Bolivia se encuentra rezagada en términos de productividad agrícola. Mientras que países vecinos avanzan a pasos agigantados, integrando biotecnología y tecnología de punta en sus procesos, el país se aferra a métodos tradicionales que han demostrado ser insuficientes para satisfacer la creciente demanda interna y, mucho menos, para posicionarse como un jugador competitivo en el mercado internacional.

Esta situación no solo afecta la economía del país, sino que también tiene un impacto directo en la calidad de vida de la población. La falta de alimentos frescos y nutritivos genera inseguridad alimentaria, especialmente en los sectores más vulnerables. Además, el estancamiento del sector agrícola limita las oportunidades de empleo y desarrollo en las zonas rurales, perpetuando el ciclo de pobreza y exclusión.

Es lamentable saber que debido al mercado informal, la investigación agrícola también queda relegada.

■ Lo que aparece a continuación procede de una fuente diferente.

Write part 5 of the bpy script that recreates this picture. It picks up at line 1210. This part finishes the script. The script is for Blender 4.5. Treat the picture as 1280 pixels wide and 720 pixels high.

Así, de 10 nuevas variedades de semilla que se sacaban al año, ahora son cuatro o cinco a lo mucho.

Entonces, es hora de que Bolivia despierte de este letargo agrícola. Es necesario un cambio de paradigma, una apuesta decidida por la modernización y la innovación en el campo. El Gobierno, en conjunto con los empresarios y la academia, deben trabajar de manera articulada para diseñar e implementar políticas públicas que incentiven la adopción de biotecnología, el acceso a paquetes tecnológicos completos y la formalización del mercado de semillas.

El anuncio del presidente Luis Arce de impulsar la ‘biotecnología a la boliviana’ es una buena señal, pero esperemos que no quede solo en intenciones, porque el momento es crucial.

Bolivia podrá aprovechar al máximo su potencial agrícola, garantizando la seguridad alimentaria de su población, generando oportunidades de desarrollo y posicionándose como un referente regional en la producción de alimentos de alta calidad. No podemos seguir sembrando dudas y cosechando estancamiento. Es hora de cultivar un futuro próspero para los bolivianos, donde la tierra fértil y el ingenio humano se conjuguen para alimentar al mundo.